## Short problem
Find the word "from" in the listing; pull out each line holding it.

━━━━━━━━━━

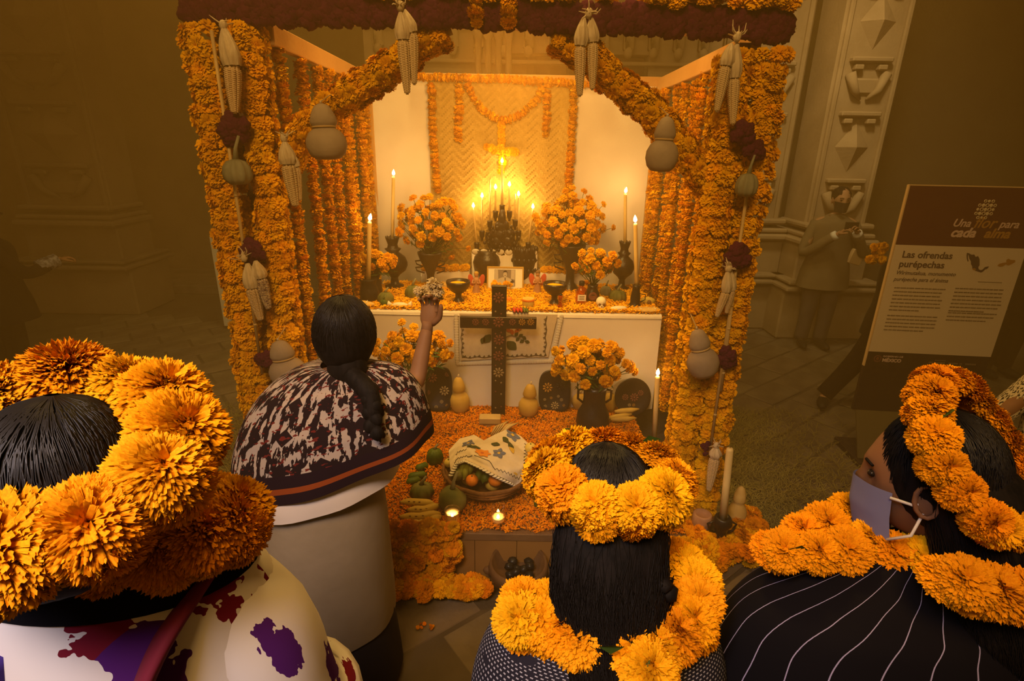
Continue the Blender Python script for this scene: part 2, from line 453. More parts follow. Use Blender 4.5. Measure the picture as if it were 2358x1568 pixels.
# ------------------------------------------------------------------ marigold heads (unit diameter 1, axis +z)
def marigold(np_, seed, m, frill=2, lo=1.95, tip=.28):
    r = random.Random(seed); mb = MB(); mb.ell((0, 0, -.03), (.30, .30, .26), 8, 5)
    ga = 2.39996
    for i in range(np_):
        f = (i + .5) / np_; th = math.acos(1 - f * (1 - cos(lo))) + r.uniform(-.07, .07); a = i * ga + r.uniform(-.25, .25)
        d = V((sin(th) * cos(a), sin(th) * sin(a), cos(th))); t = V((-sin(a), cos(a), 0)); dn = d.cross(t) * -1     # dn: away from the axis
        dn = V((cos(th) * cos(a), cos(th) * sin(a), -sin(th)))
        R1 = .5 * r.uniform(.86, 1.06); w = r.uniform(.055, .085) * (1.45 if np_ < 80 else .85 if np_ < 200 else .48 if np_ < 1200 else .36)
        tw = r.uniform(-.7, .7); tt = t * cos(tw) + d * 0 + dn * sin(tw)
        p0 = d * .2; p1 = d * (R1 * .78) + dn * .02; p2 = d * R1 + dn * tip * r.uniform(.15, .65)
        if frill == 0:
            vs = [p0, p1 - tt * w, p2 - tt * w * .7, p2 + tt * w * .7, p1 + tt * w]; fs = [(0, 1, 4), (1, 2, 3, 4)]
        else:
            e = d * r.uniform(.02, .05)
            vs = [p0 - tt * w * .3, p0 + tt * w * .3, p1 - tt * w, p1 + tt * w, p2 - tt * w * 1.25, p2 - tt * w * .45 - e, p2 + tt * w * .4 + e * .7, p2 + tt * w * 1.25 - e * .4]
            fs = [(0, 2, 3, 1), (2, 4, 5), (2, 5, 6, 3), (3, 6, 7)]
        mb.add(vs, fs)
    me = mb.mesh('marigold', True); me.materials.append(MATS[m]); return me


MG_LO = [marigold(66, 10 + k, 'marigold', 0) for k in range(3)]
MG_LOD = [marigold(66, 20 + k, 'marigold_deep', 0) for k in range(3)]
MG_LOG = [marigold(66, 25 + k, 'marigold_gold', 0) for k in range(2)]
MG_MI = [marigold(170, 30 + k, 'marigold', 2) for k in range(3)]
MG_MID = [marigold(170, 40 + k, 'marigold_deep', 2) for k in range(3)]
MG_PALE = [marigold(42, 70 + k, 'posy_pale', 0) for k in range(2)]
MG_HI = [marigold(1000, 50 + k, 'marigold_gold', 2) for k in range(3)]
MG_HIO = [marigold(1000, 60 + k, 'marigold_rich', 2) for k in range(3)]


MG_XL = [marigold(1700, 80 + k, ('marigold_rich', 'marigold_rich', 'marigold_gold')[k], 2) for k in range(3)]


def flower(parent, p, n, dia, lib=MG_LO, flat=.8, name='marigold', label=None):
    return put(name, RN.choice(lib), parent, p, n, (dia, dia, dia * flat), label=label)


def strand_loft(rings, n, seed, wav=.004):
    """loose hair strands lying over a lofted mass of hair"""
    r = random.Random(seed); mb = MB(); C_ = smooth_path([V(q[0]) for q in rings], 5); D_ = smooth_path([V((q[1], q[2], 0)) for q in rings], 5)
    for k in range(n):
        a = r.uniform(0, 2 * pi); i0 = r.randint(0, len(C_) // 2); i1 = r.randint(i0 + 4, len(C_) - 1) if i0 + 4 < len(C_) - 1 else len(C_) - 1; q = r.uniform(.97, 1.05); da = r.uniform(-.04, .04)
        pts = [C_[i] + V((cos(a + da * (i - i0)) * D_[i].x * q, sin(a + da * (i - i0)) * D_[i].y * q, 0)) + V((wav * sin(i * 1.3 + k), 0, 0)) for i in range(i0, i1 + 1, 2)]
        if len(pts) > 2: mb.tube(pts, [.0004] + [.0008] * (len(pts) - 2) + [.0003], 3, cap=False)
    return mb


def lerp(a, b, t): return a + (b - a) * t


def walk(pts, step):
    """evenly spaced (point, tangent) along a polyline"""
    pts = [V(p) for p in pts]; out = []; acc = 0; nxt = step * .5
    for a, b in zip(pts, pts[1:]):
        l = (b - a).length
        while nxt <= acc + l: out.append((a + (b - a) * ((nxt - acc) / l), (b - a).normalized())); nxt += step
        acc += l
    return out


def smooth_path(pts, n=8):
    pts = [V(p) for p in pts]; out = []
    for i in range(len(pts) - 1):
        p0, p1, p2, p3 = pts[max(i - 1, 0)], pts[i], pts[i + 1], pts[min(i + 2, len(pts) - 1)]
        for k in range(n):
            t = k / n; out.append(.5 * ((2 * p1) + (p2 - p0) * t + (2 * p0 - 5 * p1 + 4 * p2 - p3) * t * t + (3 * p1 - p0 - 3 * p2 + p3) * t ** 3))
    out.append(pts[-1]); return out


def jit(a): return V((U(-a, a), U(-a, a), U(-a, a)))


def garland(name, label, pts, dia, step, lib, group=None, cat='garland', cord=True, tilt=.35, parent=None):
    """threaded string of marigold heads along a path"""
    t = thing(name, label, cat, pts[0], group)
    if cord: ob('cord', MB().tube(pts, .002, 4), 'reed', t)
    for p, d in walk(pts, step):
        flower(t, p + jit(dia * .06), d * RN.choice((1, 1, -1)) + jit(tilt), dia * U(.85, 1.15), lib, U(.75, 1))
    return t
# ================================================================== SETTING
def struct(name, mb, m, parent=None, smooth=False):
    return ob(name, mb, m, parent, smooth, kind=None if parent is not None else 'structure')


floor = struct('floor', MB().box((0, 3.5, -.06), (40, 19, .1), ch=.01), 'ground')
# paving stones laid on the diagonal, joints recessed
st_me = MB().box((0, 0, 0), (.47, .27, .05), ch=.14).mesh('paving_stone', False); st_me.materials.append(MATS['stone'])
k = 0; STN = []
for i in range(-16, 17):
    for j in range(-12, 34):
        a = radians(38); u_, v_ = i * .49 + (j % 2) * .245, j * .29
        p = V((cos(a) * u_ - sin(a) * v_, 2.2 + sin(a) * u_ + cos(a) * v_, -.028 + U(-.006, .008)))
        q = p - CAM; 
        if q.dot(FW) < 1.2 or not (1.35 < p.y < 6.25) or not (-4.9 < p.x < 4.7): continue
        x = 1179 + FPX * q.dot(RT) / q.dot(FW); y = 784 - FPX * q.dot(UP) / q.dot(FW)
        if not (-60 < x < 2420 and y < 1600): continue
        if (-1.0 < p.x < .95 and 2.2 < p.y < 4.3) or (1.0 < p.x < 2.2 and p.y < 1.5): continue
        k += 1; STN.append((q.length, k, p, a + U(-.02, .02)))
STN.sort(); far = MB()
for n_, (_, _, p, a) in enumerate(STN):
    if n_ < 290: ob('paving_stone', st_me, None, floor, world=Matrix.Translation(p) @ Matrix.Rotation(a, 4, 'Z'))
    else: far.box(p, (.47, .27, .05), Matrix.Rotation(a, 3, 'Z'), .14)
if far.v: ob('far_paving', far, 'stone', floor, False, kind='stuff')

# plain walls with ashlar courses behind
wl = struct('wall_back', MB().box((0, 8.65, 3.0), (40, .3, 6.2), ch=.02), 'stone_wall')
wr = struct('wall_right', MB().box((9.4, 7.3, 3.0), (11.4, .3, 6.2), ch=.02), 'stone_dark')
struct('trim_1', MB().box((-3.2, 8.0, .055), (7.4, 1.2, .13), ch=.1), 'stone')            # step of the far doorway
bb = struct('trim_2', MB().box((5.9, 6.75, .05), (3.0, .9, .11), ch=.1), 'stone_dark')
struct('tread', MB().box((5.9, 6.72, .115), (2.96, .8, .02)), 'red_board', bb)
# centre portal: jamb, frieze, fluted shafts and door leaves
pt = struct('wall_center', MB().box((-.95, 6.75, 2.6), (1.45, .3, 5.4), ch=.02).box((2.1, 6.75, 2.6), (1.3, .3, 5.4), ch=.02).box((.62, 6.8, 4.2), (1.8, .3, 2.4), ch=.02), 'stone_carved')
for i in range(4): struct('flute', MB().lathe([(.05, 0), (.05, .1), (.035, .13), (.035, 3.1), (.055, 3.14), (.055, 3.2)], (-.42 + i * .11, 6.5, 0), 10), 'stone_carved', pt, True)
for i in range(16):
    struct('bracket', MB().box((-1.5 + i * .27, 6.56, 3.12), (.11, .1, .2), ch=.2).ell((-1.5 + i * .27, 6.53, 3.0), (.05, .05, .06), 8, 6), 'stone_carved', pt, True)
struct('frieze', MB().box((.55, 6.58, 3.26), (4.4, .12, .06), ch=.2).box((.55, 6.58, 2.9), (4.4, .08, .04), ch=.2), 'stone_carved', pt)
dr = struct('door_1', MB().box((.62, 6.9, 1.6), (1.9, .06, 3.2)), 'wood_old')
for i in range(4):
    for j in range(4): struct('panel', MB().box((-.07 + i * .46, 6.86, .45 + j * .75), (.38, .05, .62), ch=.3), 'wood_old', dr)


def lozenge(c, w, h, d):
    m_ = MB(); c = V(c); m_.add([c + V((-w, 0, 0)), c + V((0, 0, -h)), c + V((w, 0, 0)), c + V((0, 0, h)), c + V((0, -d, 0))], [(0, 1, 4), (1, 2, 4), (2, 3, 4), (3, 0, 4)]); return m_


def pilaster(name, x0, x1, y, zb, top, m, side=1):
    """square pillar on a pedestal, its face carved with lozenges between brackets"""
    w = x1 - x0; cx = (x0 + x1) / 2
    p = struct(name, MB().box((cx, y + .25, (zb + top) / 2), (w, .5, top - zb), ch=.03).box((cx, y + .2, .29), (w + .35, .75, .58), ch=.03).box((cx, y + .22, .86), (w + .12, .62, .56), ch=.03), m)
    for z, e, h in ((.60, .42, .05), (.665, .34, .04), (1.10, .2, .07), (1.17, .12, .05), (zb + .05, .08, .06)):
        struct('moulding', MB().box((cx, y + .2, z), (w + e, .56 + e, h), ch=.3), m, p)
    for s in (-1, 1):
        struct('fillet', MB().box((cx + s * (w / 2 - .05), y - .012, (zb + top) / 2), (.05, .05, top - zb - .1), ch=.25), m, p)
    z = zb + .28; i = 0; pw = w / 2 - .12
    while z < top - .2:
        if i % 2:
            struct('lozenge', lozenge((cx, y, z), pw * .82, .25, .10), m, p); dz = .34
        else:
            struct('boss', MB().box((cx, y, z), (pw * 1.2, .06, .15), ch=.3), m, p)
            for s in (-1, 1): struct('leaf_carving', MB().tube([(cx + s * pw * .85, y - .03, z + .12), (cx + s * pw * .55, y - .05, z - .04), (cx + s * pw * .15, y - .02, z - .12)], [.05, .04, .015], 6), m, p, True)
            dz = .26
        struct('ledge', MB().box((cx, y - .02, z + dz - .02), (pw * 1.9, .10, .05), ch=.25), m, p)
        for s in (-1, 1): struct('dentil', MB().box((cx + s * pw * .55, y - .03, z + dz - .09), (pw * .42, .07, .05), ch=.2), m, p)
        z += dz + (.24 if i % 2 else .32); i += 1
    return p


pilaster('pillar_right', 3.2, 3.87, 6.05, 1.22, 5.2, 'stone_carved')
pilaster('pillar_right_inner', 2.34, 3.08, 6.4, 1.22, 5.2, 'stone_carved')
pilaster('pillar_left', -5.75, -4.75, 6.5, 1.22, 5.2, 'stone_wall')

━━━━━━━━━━

## Response to this task
Continue the Blender Python script for this scene: part 2, from line 453. More parts follow. Use Blender 4.5. Measure the picture as if it were 2358x1568 pixels.
        d = V((sin(th) * cos(a), sin(th) * sin(a), cos(th))); t = V((-sin(a), cos(a), 0)); dn = d.cross(t) * -1     # dn: away from the axis